Stephen H. Webb

Stephen H. Webb March 24, 2016

Two weeks ago, prolific American theologian Stephen H. Webb died. For a beautiful tribute, see this essay.

I knew Stephen because we read and reviewed each other’s books.

About five years ago or so, I was sitting in the Dallas airport waiting for a flight to a conference. Whenever I’m going to a conference, I always try to pick out those at the gate or on the plane who seem like fellow academics. This is usually not a hard task. We are a nerdy bunch.

In any event, I was able to deduce from his conversation with another colleague that the gentleman across from me was Stephen Webb. Other than the fact that he had praised a book of mine (an obvious sign of a discerning mind), I didn’t know that much about Stephen. But we shared the coincidence that we had both recently begun an interest in Mormonism.

In Webb’s case, the metaphysics and doctrines of Mormonism attracted him to the Latter-day Saints. In his Jesus Christ, Eternal God: Heavenly Flesh and the Metaphysics of Matter, the evangelical-turned-Catholic Webb explained that the Latter-day Saints share with certain strains of early Christian thought a belief that Jesus Christ possessed a heavenly body prior to his earthly life.

In his more recent Mormon Christianity, Webb unflinchingly declared that attraction. “I am not a Mormon,” he began, “but sometimes I wish I were one.” It is not a sentence that very many non-Mormon scholars of Mormonism would write.
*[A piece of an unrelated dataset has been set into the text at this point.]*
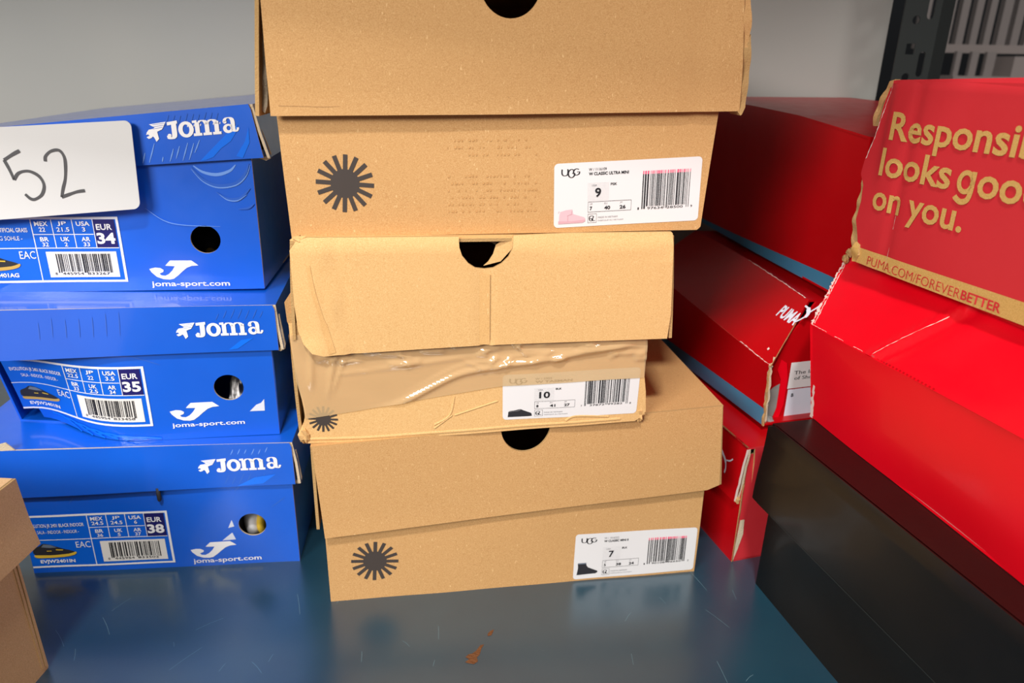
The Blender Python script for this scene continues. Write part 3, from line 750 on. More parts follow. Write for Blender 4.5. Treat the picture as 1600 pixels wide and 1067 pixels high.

Webb explained that Mormonism’s tight-knit social community reminded him of his fundamentalist childhood. First and foremost, though, he admired the materialist metaphysics of Mormonism, and he declared that Mormonism’s creativity and capaciousness (and here he probably had Joseph Smith in mind more than the contemporary LDS Church) reminded him of what had attracted him to Roman Catholicism.
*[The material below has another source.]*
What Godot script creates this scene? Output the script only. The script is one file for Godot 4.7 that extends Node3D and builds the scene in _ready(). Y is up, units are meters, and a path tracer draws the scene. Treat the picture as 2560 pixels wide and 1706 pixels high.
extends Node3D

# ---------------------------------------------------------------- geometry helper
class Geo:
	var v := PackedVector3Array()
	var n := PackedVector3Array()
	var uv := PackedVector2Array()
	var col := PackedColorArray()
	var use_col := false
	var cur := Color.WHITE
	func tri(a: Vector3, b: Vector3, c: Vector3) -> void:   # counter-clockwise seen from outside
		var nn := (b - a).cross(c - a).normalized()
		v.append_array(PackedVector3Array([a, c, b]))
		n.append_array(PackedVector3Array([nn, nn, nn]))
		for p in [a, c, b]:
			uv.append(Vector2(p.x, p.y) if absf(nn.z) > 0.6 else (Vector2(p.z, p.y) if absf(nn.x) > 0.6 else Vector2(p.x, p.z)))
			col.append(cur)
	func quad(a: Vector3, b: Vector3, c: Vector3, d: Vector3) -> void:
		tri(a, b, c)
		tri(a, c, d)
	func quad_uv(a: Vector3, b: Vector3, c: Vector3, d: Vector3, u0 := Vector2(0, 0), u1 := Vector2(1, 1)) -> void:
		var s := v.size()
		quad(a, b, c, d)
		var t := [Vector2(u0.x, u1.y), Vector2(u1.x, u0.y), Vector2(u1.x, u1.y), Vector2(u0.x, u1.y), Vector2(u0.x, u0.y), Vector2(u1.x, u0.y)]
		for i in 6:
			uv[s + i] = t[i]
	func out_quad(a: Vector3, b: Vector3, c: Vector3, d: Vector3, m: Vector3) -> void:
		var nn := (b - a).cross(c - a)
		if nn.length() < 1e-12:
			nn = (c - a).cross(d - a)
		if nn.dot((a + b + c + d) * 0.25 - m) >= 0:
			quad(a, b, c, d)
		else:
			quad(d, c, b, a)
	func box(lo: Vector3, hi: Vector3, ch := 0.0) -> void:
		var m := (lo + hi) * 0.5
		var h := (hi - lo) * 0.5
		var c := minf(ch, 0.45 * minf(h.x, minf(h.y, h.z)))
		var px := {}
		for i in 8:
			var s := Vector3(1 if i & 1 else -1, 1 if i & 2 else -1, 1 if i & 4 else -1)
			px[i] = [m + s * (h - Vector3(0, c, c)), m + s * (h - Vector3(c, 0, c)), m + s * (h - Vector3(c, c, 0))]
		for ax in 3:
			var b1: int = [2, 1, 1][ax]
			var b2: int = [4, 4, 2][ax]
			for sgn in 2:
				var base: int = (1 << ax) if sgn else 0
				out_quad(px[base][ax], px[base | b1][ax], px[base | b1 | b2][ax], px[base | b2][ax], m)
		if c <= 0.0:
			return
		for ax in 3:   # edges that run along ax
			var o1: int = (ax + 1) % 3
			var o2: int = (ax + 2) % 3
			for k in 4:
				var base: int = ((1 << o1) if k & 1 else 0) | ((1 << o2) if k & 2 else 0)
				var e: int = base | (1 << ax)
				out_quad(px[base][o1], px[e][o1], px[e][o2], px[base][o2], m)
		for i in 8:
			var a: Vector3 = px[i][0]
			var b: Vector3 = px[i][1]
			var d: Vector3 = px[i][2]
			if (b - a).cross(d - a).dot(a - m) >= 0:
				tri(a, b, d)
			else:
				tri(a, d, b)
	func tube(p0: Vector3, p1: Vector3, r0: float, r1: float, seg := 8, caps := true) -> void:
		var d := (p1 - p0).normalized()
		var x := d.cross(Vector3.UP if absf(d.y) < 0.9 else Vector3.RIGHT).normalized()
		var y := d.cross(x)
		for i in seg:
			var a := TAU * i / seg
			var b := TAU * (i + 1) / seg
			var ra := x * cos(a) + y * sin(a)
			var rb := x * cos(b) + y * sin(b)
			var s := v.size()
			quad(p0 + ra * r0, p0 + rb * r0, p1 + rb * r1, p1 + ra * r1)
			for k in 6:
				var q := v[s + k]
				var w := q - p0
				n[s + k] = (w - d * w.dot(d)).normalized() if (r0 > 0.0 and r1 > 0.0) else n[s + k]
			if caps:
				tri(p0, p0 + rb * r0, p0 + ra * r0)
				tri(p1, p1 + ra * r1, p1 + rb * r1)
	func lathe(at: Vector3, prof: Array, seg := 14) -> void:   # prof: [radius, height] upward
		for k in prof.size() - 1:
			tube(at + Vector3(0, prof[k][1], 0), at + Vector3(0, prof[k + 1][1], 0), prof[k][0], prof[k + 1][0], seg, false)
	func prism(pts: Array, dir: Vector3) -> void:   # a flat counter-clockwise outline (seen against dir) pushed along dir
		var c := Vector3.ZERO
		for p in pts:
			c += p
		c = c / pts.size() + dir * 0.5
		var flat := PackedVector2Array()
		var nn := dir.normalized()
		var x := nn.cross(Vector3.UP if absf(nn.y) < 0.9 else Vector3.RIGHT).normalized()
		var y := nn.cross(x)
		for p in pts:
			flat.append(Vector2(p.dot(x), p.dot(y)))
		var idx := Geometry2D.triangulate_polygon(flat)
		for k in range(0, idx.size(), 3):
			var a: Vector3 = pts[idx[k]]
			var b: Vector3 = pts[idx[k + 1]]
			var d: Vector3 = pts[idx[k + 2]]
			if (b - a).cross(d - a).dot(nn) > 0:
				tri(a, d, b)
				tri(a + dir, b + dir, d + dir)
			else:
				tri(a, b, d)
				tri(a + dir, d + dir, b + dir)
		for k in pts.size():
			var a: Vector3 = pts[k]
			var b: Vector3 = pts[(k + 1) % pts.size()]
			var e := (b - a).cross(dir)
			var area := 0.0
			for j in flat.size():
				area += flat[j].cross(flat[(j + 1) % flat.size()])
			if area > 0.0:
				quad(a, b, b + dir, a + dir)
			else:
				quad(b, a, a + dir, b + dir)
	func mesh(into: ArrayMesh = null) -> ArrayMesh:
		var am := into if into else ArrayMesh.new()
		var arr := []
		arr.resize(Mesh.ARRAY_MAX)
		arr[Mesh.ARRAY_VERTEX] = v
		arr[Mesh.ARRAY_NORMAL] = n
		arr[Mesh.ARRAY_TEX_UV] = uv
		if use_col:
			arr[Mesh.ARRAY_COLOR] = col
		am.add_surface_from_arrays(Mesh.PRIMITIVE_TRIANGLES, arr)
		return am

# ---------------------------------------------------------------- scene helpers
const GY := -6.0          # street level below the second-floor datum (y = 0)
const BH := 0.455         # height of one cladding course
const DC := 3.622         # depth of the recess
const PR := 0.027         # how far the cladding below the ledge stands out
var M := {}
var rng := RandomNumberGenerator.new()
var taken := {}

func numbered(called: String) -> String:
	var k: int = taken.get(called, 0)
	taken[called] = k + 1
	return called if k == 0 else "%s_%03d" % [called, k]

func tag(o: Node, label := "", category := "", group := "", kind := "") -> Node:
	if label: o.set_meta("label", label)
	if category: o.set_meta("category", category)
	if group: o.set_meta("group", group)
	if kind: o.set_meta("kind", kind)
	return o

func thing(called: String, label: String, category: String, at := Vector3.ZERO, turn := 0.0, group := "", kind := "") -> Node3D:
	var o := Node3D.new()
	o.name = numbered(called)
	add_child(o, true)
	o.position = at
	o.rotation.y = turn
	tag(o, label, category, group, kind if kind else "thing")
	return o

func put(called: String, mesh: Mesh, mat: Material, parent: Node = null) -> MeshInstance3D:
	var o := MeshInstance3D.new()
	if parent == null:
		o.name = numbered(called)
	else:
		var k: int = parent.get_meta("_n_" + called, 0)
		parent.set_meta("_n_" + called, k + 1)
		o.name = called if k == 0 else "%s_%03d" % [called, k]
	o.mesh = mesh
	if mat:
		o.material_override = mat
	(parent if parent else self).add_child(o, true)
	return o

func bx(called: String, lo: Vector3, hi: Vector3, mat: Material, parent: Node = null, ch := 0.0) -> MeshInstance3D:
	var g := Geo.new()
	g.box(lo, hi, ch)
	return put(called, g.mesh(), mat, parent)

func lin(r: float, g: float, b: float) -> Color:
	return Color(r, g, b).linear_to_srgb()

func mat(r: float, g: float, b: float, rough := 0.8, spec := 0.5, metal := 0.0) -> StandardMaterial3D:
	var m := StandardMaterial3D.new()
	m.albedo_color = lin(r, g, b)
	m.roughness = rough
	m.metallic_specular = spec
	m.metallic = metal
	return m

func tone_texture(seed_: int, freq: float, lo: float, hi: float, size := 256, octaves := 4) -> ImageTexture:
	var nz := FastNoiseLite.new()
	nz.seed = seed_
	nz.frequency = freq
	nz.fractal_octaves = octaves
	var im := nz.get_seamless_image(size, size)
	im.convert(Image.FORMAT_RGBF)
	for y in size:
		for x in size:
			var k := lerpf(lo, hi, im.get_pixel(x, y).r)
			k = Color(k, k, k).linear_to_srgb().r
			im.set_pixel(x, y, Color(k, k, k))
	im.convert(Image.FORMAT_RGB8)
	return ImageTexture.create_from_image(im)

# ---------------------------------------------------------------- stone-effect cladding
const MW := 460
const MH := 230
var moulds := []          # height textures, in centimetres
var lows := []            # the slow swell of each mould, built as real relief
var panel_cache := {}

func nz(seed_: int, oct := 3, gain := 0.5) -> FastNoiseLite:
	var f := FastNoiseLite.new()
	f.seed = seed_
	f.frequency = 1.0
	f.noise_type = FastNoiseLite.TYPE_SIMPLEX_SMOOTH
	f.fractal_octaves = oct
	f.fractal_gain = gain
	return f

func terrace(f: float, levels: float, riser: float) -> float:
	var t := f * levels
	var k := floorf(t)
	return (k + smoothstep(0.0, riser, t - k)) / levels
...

His final essay for First Things began with the observation that “Christians don’t talk enough about depression” and that for Christians, depression is when “your need for God is as great as your feeling of God’s absence.” Webb speculated that “Jesus himself must have experienced depression while being famished for forty days and nights in the wilderness, praying while his disciples slept, and descending into hell.”

One of Stephen Webb’s last published writings reviewed Terryl Givens’s Wrestling the Angel. Webb concludes at the end of his review:

So much of classical theism is devoted to the protection of God’s divinity, as if it is a scarce quantity that would lose value were it to be widely shared, but Mormon metaphysics assumes that there is more than enough divinity to go around. Our bodies both enable and limit the ways in which we share ourselves in this mortal state, but in heaven, matter will be a pure conduit for unlimited personal development, guided by the dominating presence of the personality of God.

I wish for Stephen Webb the peace in heaven he struggled to find on earth and the continuation of the exuberance and joy that he so aptly expressed in his books and essays.